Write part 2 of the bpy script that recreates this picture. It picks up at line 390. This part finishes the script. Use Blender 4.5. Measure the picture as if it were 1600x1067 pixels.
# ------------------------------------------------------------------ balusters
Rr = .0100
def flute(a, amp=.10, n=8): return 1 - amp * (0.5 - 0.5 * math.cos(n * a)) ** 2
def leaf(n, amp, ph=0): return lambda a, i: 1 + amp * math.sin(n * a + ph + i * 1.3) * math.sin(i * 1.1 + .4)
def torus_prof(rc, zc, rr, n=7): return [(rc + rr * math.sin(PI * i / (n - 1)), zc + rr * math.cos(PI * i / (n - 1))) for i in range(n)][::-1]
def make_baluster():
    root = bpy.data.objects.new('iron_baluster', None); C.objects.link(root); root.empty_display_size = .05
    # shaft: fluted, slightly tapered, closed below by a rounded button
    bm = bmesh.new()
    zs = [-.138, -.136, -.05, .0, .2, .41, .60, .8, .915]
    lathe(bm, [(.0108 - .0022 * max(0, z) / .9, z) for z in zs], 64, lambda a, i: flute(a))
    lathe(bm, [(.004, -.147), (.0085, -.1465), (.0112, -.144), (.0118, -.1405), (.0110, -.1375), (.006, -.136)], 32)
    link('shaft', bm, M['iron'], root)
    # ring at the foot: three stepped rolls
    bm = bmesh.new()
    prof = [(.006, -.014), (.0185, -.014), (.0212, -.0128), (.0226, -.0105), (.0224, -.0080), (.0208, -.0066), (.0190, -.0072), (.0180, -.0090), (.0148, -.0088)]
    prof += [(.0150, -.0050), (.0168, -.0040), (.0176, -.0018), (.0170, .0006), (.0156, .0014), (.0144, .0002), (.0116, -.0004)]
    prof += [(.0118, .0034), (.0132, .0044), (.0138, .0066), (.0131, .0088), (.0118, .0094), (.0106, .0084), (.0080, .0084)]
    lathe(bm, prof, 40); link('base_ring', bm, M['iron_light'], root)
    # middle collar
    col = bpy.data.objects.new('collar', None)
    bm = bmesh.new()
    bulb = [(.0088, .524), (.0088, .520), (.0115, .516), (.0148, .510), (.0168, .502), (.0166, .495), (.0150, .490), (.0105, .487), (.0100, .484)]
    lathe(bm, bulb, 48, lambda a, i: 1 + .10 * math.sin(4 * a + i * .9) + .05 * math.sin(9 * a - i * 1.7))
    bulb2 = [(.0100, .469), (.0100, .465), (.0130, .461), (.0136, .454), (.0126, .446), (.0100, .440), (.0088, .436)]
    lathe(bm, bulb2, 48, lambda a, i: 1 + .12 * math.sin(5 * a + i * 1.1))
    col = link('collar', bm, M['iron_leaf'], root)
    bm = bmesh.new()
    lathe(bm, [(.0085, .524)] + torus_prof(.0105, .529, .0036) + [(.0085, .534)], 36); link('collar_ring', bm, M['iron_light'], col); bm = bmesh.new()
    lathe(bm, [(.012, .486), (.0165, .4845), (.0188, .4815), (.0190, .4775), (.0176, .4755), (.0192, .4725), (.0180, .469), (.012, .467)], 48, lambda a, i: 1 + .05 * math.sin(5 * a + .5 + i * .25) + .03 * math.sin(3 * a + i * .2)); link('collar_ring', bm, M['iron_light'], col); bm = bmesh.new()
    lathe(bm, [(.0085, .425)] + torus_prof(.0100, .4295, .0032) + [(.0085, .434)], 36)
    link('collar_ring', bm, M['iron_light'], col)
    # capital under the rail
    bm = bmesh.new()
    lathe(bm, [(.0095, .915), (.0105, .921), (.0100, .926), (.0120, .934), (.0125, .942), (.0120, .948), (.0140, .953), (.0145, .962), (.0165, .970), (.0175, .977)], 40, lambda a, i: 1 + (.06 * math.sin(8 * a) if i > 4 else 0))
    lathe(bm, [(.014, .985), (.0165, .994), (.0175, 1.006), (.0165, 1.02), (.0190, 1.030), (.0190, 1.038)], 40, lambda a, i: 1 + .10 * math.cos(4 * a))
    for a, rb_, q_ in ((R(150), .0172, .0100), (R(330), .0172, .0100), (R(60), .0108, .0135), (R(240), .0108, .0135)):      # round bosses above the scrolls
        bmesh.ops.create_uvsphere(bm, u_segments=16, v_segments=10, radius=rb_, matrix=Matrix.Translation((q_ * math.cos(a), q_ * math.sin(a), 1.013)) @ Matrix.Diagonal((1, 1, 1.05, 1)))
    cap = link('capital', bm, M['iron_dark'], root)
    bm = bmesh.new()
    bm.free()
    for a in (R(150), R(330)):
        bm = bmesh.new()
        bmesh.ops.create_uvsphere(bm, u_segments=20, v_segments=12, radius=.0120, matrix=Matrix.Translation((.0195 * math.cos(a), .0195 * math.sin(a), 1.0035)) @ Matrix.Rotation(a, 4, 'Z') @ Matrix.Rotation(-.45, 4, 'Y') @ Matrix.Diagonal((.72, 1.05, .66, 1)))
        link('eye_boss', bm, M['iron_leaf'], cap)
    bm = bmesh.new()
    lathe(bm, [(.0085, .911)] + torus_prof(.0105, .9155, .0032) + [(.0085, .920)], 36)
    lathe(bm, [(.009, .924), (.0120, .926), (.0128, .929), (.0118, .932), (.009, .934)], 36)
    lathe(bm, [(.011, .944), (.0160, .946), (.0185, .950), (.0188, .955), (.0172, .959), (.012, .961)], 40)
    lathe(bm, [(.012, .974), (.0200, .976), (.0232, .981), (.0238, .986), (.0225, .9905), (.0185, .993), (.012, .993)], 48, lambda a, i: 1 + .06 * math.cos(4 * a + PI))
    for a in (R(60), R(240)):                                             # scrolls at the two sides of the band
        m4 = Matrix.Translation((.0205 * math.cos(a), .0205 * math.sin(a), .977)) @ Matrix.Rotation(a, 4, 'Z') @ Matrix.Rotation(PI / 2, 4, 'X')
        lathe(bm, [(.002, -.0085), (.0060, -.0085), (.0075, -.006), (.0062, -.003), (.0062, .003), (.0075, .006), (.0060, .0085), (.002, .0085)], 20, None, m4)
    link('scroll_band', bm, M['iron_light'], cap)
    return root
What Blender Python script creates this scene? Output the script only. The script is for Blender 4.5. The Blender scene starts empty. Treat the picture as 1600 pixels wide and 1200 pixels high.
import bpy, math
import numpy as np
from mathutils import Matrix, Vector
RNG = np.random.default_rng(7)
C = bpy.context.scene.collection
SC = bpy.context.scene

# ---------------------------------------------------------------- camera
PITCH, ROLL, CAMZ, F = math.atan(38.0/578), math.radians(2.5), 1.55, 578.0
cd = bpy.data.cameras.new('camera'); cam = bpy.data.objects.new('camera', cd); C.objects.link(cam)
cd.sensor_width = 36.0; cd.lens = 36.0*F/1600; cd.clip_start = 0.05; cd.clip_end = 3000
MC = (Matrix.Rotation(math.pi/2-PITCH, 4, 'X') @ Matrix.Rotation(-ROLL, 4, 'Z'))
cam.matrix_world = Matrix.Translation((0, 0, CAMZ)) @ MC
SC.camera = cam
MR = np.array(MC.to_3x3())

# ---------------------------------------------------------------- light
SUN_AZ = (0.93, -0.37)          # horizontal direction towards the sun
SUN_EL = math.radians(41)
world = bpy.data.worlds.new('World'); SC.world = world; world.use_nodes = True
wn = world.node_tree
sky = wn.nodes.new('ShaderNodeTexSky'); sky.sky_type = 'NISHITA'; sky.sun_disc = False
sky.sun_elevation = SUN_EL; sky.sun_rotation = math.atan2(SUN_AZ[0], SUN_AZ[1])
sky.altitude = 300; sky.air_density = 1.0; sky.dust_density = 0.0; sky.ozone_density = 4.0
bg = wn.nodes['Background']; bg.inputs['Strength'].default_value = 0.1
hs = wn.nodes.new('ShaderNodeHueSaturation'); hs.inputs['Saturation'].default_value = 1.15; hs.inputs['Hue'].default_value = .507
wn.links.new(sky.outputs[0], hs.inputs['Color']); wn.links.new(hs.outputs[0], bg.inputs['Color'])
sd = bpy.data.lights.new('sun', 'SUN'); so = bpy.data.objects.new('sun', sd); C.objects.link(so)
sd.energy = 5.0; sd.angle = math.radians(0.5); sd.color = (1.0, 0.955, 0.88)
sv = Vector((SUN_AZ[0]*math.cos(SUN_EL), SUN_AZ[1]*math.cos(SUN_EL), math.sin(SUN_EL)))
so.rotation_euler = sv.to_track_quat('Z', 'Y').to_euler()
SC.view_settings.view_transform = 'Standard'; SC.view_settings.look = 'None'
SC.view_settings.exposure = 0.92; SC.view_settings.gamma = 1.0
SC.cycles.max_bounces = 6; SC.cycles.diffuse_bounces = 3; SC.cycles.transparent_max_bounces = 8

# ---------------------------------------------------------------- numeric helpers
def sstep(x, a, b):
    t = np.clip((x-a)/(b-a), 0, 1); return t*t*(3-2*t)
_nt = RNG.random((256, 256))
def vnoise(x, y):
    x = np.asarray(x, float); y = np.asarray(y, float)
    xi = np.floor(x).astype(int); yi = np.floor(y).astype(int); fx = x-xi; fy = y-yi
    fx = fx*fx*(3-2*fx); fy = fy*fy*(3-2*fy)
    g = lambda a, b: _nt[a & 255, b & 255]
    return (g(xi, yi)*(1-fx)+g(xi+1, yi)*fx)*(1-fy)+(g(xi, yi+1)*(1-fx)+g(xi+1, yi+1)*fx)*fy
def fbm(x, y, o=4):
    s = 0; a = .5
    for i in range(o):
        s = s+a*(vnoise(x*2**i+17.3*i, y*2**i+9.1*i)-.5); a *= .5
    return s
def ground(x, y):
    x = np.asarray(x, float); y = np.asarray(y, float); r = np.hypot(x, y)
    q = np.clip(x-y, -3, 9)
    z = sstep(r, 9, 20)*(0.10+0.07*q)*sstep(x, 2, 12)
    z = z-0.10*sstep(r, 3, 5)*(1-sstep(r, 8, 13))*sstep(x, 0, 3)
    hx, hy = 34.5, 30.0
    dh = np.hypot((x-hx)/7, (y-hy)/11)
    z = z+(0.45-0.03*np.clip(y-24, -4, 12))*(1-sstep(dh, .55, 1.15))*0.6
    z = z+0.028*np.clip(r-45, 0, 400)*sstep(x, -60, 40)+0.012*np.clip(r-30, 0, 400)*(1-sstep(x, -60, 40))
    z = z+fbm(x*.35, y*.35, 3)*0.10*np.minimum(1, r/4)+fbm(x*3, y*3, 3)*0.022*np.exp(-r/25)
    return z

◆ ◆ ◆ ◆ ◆

◆ **Requirement**:
Only the lines from the one containing "What Blender Python" through the one containing "SC = bpy.context.scene" are to be extracted, exactly as they appear, with both ends included.

◆ **Solution for this problem**:
What Blender Python script creates this scene? Output the script only. The script is for Blender 4.5. The Blender scene starts empty. Treat the picture as 1600 pixels wide and 1200 pixels high.
import bpy, math
import numpy as np
from mathutils import Matrix, Vector
RNG = np.random.default_rng(7)
C = bpy.context.scene.collection
SC = bpy.context.scene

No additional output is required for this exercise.